Today for lunch, I went with my host sister to one of her friend's house. My friends reading this know that if I invite them over for lunch, they really can't expect anything more than leftovers or maybe Kraft macaroni and cheese. In any case, lunch chez moi certainly never includes pink wine with grenadine (which, I'm sure the Rotarians out there are wondering, I only tasted), fresh cooked pasta with meatballs and mushrooms in sauce, and an espresso after. Not to mention the last of the cupcakes, a much appreciated novelty to all!

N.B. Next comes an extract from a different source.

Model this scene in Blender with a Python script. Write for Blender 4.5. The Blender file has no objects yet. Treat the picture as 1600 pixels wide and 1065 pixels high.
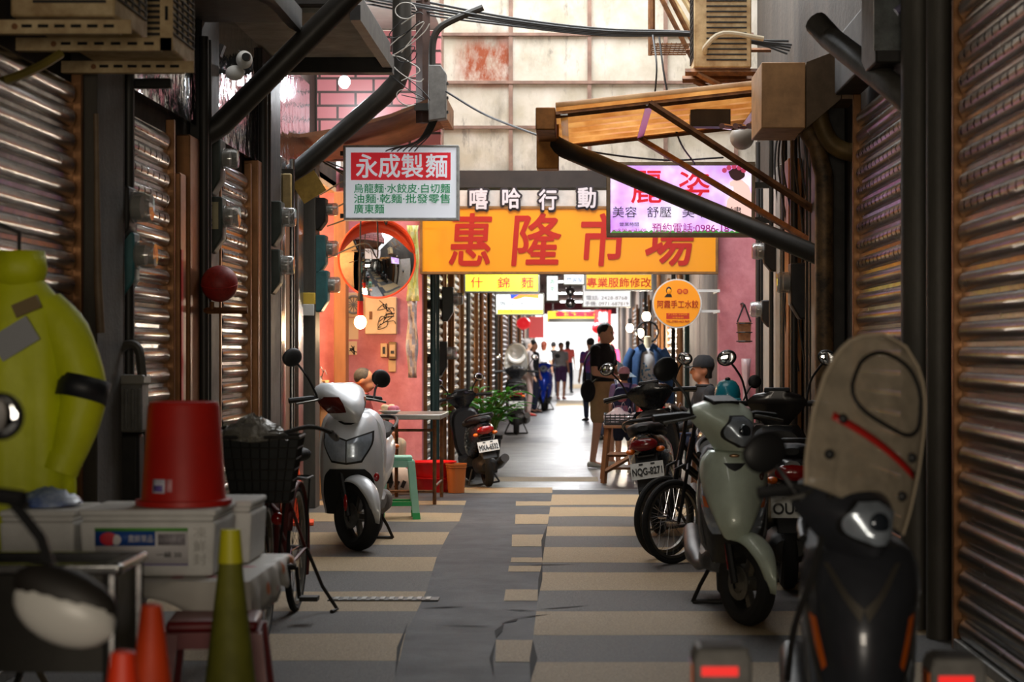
import bpy, bmesh, math, random
from mathutils import Vector as V, Matrix as MX
random.seed(7)
PI = math.pi
R = math.radians
SC = bpy.context.scene
COL = SC.collection

# ------------------------------------------------------------------ camera, light, exposure
FPX, VX, VY, CH = 3111.0, 905.0, 550.0, 1.35      # focal length in px, vanishing point, camera height
cam = bpy.data.cameras.new('camera')
cam.sensor_width = 36.0
cam.lens = FPX / 1600 * 36
cam.shift_x = -(VX - 800) / 1600
cam.shift_y = (VY - 532.5) / 1600
cam.clip_end = 300
cam.dof.use_dof = True
cam.dof.focus_distance = 14.8
cam.dof.aperture_fstop = 3.2
co = bpy.data.objects.new('camera', cam)
COL.objects.link(co)
co.location = (0, 0, CH)
co.rotation_euler = (PI / 2, 0, 0)
SC.camera = co
vs = SC.view_settings
vs.view_transform = 'Standard'
vs.look = 'None'
vs.gamma = 1
vs.use_curve_mapping = False
vs.exposure = 0.66

w = bpy.data.worlds.new('overcast_sky')
SC.world = w
w.use_nodes = True
bg = w.node_tree.nodes['Background']
bg.inputs[0].default_value = (1.0, 0.97, 0.95, 1)
bg.inputs[1].default_value = 1.35


def lamp(name, kind, loc, energy, color, size=None, rot=(0, 0, 0), size_y=None):
    d = bpy.data.lights.new(name, kind)
    d.energy = energy
    d.color = color
    if kind == 'AREA':
        d.size = size
        if size_y:
            d.shape = 'RECTANGLE'
            d.size_y = size_y
    elif size is not None and kind != 'SUN':
        d.shadow_soft_size = size
    o = bpy.data.objects.new(name, d)
    COL.objects.link(o)
    o.location = loc
    o.rotation_euler = rot
    return o


# daylight falling through the gap between the roofs, before the market gate
lamp('daylight_gap', 'AREA', (-0.3, 17.6, 6.2), 300, (0.93, 0.97, 1.0), 3.6, (0, 0, 0), 4.2)
# daylight through the narrow slot between the awnings over the near part of the lane
lamp('daylight_slot', 'AREA', (-0.3, 9.5, 3.73), 4, (1.0, 0.9, 0.76), 0.22, (0, 0, 0), 4.5)
# fill lamp added behind the camera, tilted up toward brackets and duct
lamp('front_fill', 'AREA', (-0.2, -2.2, 1.7), 105, (1.0, 0.87, 0.70), 2.6, (R(100), 0, 0), 1.5)

# ------------------------------------------------------------------ helpers


def P(px, py, d):
    return V(((px - VX) * d / FPX, d, CH - (py - VY) * d / FPX))


def G(px, py):                      # ground point seen at that pixel
    return P(px, py, FPX * CH / (py - VY))


def lin(c):
    f = lambda u: u / 12.92 if u <= 0.04045 else ((u + 0.055) / 1.055) ** 2.4
    return tuple(f(x / 255.0) for x in c) + (1,)


MATS = {}


def mat(name, c, rough=0.5, metal=0.0, noise=0.0, nscale=8.0, c2=None, bump=0.0, bscale=40.0, emit=0.0, ecol=None, alpha=1.0, trans=0.0, coat=0.0, streak=False, transl=0.0, spec=None):
    if name in MATS:
        return MATS[name]
    m = bpy.data.materials.new(name)
    m.use_nodes = True
    nt = m.node_tree
    b = nt.nodes['Principled BSDF']
    L = nt.links
    col = lin(c)
    b.inputs['Base Color'].default_value = col
    b.inputs['Roughness'].default_value = rough
    b.inputs['Metallic'].default_value = metal
    b.inputs['Alpha'].default_value = alpha
    b.inputs['Transmission Weight'].default_value = trans
    b.inputs['Coat Weight'].default_value = coat
    if spec is not None:
        b.inputs['Specular IOR Level'].default_value = spec
    tc = nt.nodes.new('ShaderNodeTexCoord')
    if noise > 0 or c2:
        n = nt.nodes.new('ShaderNodeTexNoise')
        n.inputs['Scale'].default_value = nscale
        n.inputs['Detail'].default_value = 6
        n.inputs['Roughness'].default_value = 0.65
        if streak:
            mp = nt.nodes.new('ShaderNodeMapping')
            mp.inputs['Scale'].default_value = (1, 1, 0.18)
            L.new(tc.outputs['Object'], mp.inputs[0])
            L.new(mp.outputs[0], n.inputs[0])
        else:
            L.new(tc.outputs['Object'], n.inputs[0])
        rp = nt.nodes.new('ShaderNodeValToRGB')
        rp.color_ramp.elements[0].position = 0.36
        rp.color_ramp.elements[1].position = 0.66
        d = lin(c2) if c2 else tuple(x * (1 - noise) for x in col[:3]) + (1,)
        rp.color_ramp.elements[0].color = d
        rp.color_ramp.elements[1].color = col
        L.new(n.outputs[0], rp.inputs[0])
        L.new(rp.outputs[0], b.inputs['Base Color'])
        rr = nt.nodes.new('ShaderNodeMapRange')
        rr.inputs[3].default_value = min(1, rough + 0.18)
        rr.inputs[4].default_value = max(0.03, rough - 0.05)
        L.new(n.outputs[0], rr.inputs[0])
        L.new(rr.outputs[0], b.inputs['Roughness'])
    if bump > 0:
        n2 = nt.nodes.new('ShaderNodeTexNoise')
        n2.inputs['Scale'].default_value = bscale
        n2.inputs['Detail'].default_value = 4
        L.new(tc.outputs['Object'], n2.inputs[0])
        bp = nt.nodes.new('ShaderNodeBump')
        bp.inputs['Strength'].default_value = bump
        bp.inputs['Distance'].default_value = 0.02
        L.new(n2.outputs[0], bp.inputs['Height'])
        L.new(bp.outputs[0], b.inputs['Normal'])
    if emit > 0:
        b.inputs['Emission Color'].default_value = lin(ecol or c)
        b.inputs['Emission Strength'].default_value = emit
    if transl > 0:
        t = nt.nodes.new('ShaderNodeBsdfTranslucent')
        t.inputs[0].default_value = col
        if noise > 0 or c2:
            L.new(rp.outputs[0], t.inputs[0])
        mx = nt.nodes.new('ShaderNodeMixShader')
        mx.inputs[0].default_value = transl
        L.new(b.outputs[0], mx.inputs[1])
        L.new(t.outputs[0], mx.inputs[2])
        L.new(mx.outputs[0], nt.nodes['Material Output'].inputs[0])
    MATS[name] = m
    return m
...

-to interpose on my account of events, I just took a break for a nice dinner of green beans (the same as mentioned above) and fresh tomatoes from the garden in vinagarette, with bread, as always. Yes, Mom, I even like the tomatoes here! Then cheese- I learned that the trick to eating strong cheese is to eat it with butter in addition to bread. You can see how I had trouble at first, eating in a land where you take your cheese with butter. Then strawberries, also from the garden, with sugar. I hope that your stomaches are all rumbling with jealousy!-
After we finnished lunch, my host sisters friends, to my great interested and surprise, took out little bags of tobacco and started rolling their own cigarettes while they waited for the coffee to be ready. Then we ajourned to repose outside on the sunny steps of the house, so that they could smoke and enjoy their coffee. When I asked if their parents knew that they smoked I recieved mainly no's, but also some yes's. As to why they rolled their own cigarettes, it is apparently far less expensive. I was also informed that I would see at school a cloud of smoke hovering over every break.
When out with my friends at home, as you may know, it is not far out of place to wrinkle your nose pointedly when the smell of cigarette smoke drifts through an otherwise pleasent gathering. But I must be getting used to the smell, because I hardly notice if a new acquaintence greets me with the usual bises (kisses on the cheek), a trail of smoke streaming lazily from their mouth.